C'est une décision qui apporte de l'eau au moulin de la justice climatique à l'heure où se tient la conférence climatique à Bonn en Allemagne. Le tribunal régional supérieur de la ville de Hamm (nord-ouest de l'Allemagne) - l'équivalent de la cour d'appel française - estime que les grands émetteurs de gaz à effet de serre sont en principe tenus de soutenir les victimes des dommages climatiques dans les pays pauvres. Cette décision intervient dans une affaire opposant l'énergéticien allemand RWE à Saúl Luciano Lliuya, un guide de montagne péruvien dont la ville (Huaraz) est menacée par la fonte des glaciers andins.
A la pêche aux preuves
Ce dernier a porté plainte contre RWE pour le rendre responsable et par conséquent le faire participer financièrement aux travaux visant à protéger les 100.000 habitants de sa ville d'une inondation. L'eau, issue de la fonte des glaciers, s'accumule dans les lacs de montagne qui menacent de céder. Après un premier jugement en décembre 2016 qui ne lui était pas favorable, la roue tourne pour Saúl Luciano Lliuya. La cour d'appel de Hamm a reconnu le principe de responsabilité et va désormais enclencher la seconde étape du procès en recueillant des preuves.
Ces preuves ne seront pas simples à apporter vu la multitude d'acteurs et de causes qui entrent en compte dans les changements climatiques. Il n'est donc pas dit que la procédure ira au bout, mais elle revêt une importance symbolique pour les acteurs : "Le tribunal régional a écrit l'histoire juridique aujourd'hui, et ce vote est clair", a déclaré Roda Verheyen, avocat du guide péruvien. "Pour la première fois, un tribunal estime que les contributeurs au changement climatique devront payer pour la protection contre les risques généralement encourus par d'autres en raison des changements climatiques. Nous devons maintenant prouver en détail le fait que RWE soit conjointement responsable des dangers qui menacent Huaraz. Ce sera un long chemin. Mais nous sommes très confiants".

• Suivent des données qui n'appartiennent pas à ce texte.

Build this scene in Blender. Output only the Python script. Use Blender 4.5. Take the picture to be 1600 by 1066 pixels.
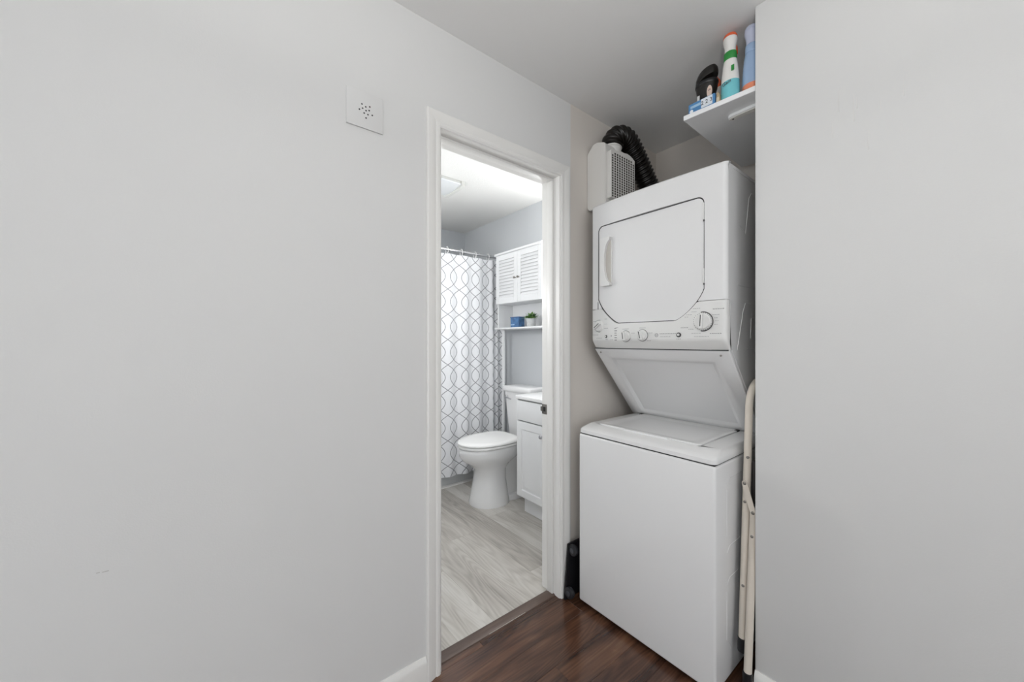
import bpy, bmesh, math, random
from mathutils import Vector, Matrix
random.seed(7)
for o in list(bpy.data.objects): bpy.data.objects.remove(o, do_unlink=True)
S = bpy.context.scene
C = S.collection
PI = math.pi

# ------------------------------------------------------------------ camera, world, lights, exposure
# X runs along the long wall towards the closet, Y towards the bathroom, Z up (metres)
cam = bpy.data.cameras.new('camera'); cam.sensor_width = 36.0; cam.lens = 36.0 * 579.4 / 1600
cam.clip_start = 0.05
co = bpy.data.objects.new('camera', cam); C.objects.link(co)
co.location = (0, 0, 1.24); co.rotation_euler = (PI / 2, 0, -math.atan2(0.6243, 0.7812))
S.camera = co
w = bpy.data.worlds.new('world'); S.world = w; w.use_nodes = True
w.node_tree.nodes['Background'].inputs[0].default_value = (0.75, 0.85, 1.0, 1)
w.node_tree.nodes['Background'].inputs[1].default_value = 0.6
S.view_settings.view_transform = 'Standard'; S.view_settings.look = 'None'
S.view_settings.gamma = 1.0; S.view_settings.use_curve_mapping = False
S.view_settings.exposure = -0.09

def area(name, loc, rot, sx, sy, power, col=(1, 1, 1)):
    l = bpy.data.lights.new(name, 'AREA'); l.shape = 'RECTANGLE'; l.size = sx; l.size_y = sy
    l.energy = power; l.color = col
    o = bpy.data.objects.new(name, l); C.objects.link(o); o.location = loc; o.rotation_euler = rot
    return o
# added area lights: assumed daylight from two made-up windows behind the viewpoint
area('added_daylight_rear', (-3.17, -0.7, 1.10), (0, -PI / 2, 0), 1.9, 2.4, 31, (0.97, 0.99, 1.0))
area('added_daylight_side', (-1.0, -2.97, 1.10), (PI / 2, 0, 0), 2.6, 1.9, 34, (0.97, 0.99, 1.0))

# ------------------------------------------------------------------ helpers
BASE = {}
def mk(name, bm, mat, parent=None, smooth=32, norm=True):
    if norm: bmesh.ops.recalc_face_normals(bm, faces=bm.faces)
    me = bpy.data.meshes.new(name); bm.to_mesh(me); bm.free()
    if smooth:
        me.shade_smooth(); me.set_sharp_from_angle(angle=math.radians(smooth))
    if mat is not None: me.materials.append(mat)
    o = bpy.data.objects.new(name, me); C.objects.link(o)
    if parent is not None: par(o, parent)
    return o
def par(o, p):
    o.parent = p
    o.matrix_parent_inverse = Matrix.Translation(-Vector(BASE.get(p.name, (0, 0, 0))))
def thing(name, loc, label, cat, group=None):
    o = bpy.data.objects.new(name, None); C.objects.link(o); o.location = loc
    o.empty_display_size = 0.05
    BASE[o.name] = loc
    return tag(o, label, cat, group)
def tag(o, label, cat, group=None):
    o['label'] = label; o['category'] = cat
    if group: o['group'] = group
    return o
def struct(o):
    o['kind'] = 'structure'; return o
def box(x0, x1, y0, y1, z0, z1, bev=0.0, seg=2, bm=None):
    b = bm or bmesh.new()
    r = bmesh.ops.create_cube(b, size=1.0)
    for v in r['verts']:
        v.co = Vector(((x0 + x1) / 2 + v.co.x * (x1 - x0), (y0 + y1) / 2 + v.co.y * (y1 - y0), (z0 + z1) / 2 + v.co.z * (z1 - z0)))
    if bev > 0:
        es = list({e for v in r['verts'] for e in v.link_edges})
        bmesh.ops.bevel(b, geom=es, offset=bev, segments=seg, affect='EDGES', profile=0.5, clamp_overlap=True)
    return b
def prism(poly, fn, lo, hi, bev=0.0, seg=2):
    """poly: 2D points; fn(a,b,t)->xyz; extruded from t=lo to t=hi"""
    b = bmesh.new()
    v0 = [b.verts.new(fn(p[0], p[1], lo)) for p in poly]; v1 = [b.verts.new(fn(p[0], p[1], hi)) for p in poly]
    b.faces.new(v0); b.faces.new(v1[::-1])
    n = len(poly)
    for i in range(n): b.faces.new((v0[i], v1[i], v1[(i + 1) % n], v0[(i + 1) % n]))
    if bev: bmesh.ops.bevel(b, geom=list(b.edges), offset=bev, segments=seg, affect='EDGES', clamp_overlap=True)
    return b
def tube(pts, r, seg=14, caps=True, bm=None):
    b = bm or bmesh.new()
    P = [Vector(p) for p in pts]; n = len(P)
    R = r if isinstance(r, (list, tuple)) else [r] * n
    t = (P[1] - P[0]).normalized()
    up = Vector((0, 0, 1)) if abs(t.z) < 0.9 else Vector((1, 0, 0))
    nrm = t.cross(up).normalized(); rings = []
    for i in range(n):
        if i == 0: tt = P[1] - P[0]
        elif i == n - 1: tt = P[-1] - P[-2]
        else: tt = (P[i + 1] - P[i]).normalized() + (P[i] - P[i - 1]).normalized()
        tt.normalize()
        nrm = (nrm - tt * nrm.dot(tt)).normalized(); bn = tt.cross(nrm)
        rings.append([b.verts.new(P[i] + (nrm * math.cos(2 * PI * k / seg) + bn * math.sin(2 * PI * k / seg)) * R[i]) for k in range(seg)])
    for i in range(n - 1):
        for k in range(seg):
            b.faces.new((rings[i][k], rings[i][(k + 1) % seg], rings[i + 1][(k + 1) % seg], rings[i + 1][k]))
    if caps: b.faces.new(rings[0][::-1]); b.faces.new(rings[-1])
    return b
def curve(pts, n=10):
    """Catmull-Rom through the points"""
    P = [Vector(p) for p in pts]; P = [P[0] * 2 - P[1]] + P + [P[-1] * 2 - P[-2]]; out = []
    for i in range(1, len(P) - 2):
        a, p, q, d = P[i - 1], P[i], P[i + 1], P[i + 2]
        for k in range(n):
            t = k / n
            out.append(0.5 * ((2 * p) + (q - a) * t + (2 * a - 5 * p + 4 * q - d) * t * t + (3 * p - a - 3 * q + d) * t ** 3))
    out.append(P[-2]); return out
def lathe(prof, c, axis='z', n=24, sx=1.0, sy=1.0, tilt=None):
    """prof: (radius, height) along the axis"""
    b = bmesh.new(); rings = []; c = Vector(c)
    for r, h in prof:
        ring = []
        for k in range(n):
            a = 2 * PI * k / n; u, v = r * math.cos(a) * sx, r * math.sin(a) * sy
            p = {'z': Vector((u, v, h)), 'x': Vector((h, u, v)), 'y': Vector((u, h, v))}[axis]
            if tilt: p = tilt @ p
            ring.append(b.verts.new(c + p))
        rings.append(ring)
    for i in range(len(rings) - 1):
        for k in range(n): b.faces.new((rings[i][k], rings[i][(k + 1) % n], rings[i + 1][(k + 1) % n], rings[i + 1][k]))
    b.faces.new(rings[0][::-1]); b.faces.new(rings[-1])
    return b
def loft(rings, caps=True):
    b = bmesh.new(); R = [[b.verts.new(p) for p in r] for r in rings]; n = len(R[0])
    for i in range(len(R) - 1):
        for k in range(n): b.faces.new((R[i][k], R[i][(k + 1) % n], R[i + 1][(k + 1) % n], R[i + 1][k]))
    if caps: b.faces.new(R[0][::-1]); b.faces.new(R[-1])
    return b
def grid(fn, us, vs):
    b = bmesh.new(); V = [[b.verts.new(fn(u, v)) for v in vs] for u in us]
    for i in range(len(us) - 1):
        for j in range(len(vs) - 1): b.faces.new((V[i][j], V[i + 1][j], V[i + 1][j + 1], V[i][j + 1]))
    return b
def lin(a, b, n): return [a + (b - a) * i / (n - 1) for i in range(n)]
def text_mesh(txt, size, depth, M, mat, name, parent, shear=0.0):
    c = bpy.data.curves.new(name, 'FONT'); c.body = txt; c.size = size; c.extrude = depth; c.shear = shear
    c.align_x = 'CENTER'; c.align_y = 'CENTER'; c.resolution_u = 3
    t = bpy.data.objects.new('temporary_text', c); C.objects.link(t)
    me = bpy.data.meshes.new_from_object(t.evaluated_get(bpy.context.evaluated_depsgraph_get()))
    bpy.data.objects.remove(t, do_unlink=True); bpy.data.curves.remove(c)
    me.transform(M); me.materials.clear(); me.materials.append(mat); me.name = name
    o = bpy.data.objects.new(name, me); C.objects.link(o); par(o, parent); return o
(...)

Le président de l'organisation environnementale Germanwatch, qui soutient et conseille Luciano Lliuya, est lui aussi très enthousiaste : "Les remarques du tribunal régional supérieur indiquent clairement que même si beaucoup ont contribué [aux émissions de carbone], les conséquences sont graves, ce qui est une très bonne nouvelle pour la protection du climat mondial et les personnes menacées par les effets du changement climatique dans le monde entier", a déclaré Klaus Milke. "La pression sur les grands émetteurs de gaz à effet de serre et sur les politiques a augmenté massivement aujourd'hui (…). Personne ne veut un flot de litiges, mais nous voulons que les personnes menacés par le changement climatique ne soient pas sans droits."
90 sociétés pourraient être mises en cause
L'étude s'appuie sur une étude historique de 2014 réalisée par Richard Heede du Climate Accountability Institute. L'étude de Heede a déterminé la quantité d'émissions de dioxyde de carbone et de méthane résultant de la combustion des produits vendus par les 90 plus grandes sociétés pétrolières et publiques et les producteurs de ciment. Leurs émissions cumulées représentent 63% du CO2 industriel mondial et du méthane émis entre 1751 et 2010. La moitié a été émise depuis 1984. "Jusqu'à il y a une décennie ou deux, aucune entreprise ne pouvait être tenue responsable des conséquences des émissions de ses produits parce que nous n'en savions pas assez sur leurs impacts, a déclaré Myles Allen, coauteur de l'étude et professeur à l'Université d'Oxford en Angleterre. Cette étude fournit un cadre pour lier les émissions liées aux produits des sociétés de combustibles fossiles à une gamme d'impacts, y compris l'augmentation de l'acidification des océans et les décès causés par les vagues de chaleur, les incendies de forêt et autres phénomènes météorologiques extrêmes. Nous espérons que les résultats de cette étude éclaireront les débats sur les politiques et la société civile sur la meilleure façon de tenir les grands producteurs de carbone responsables de leurs contributions au problème."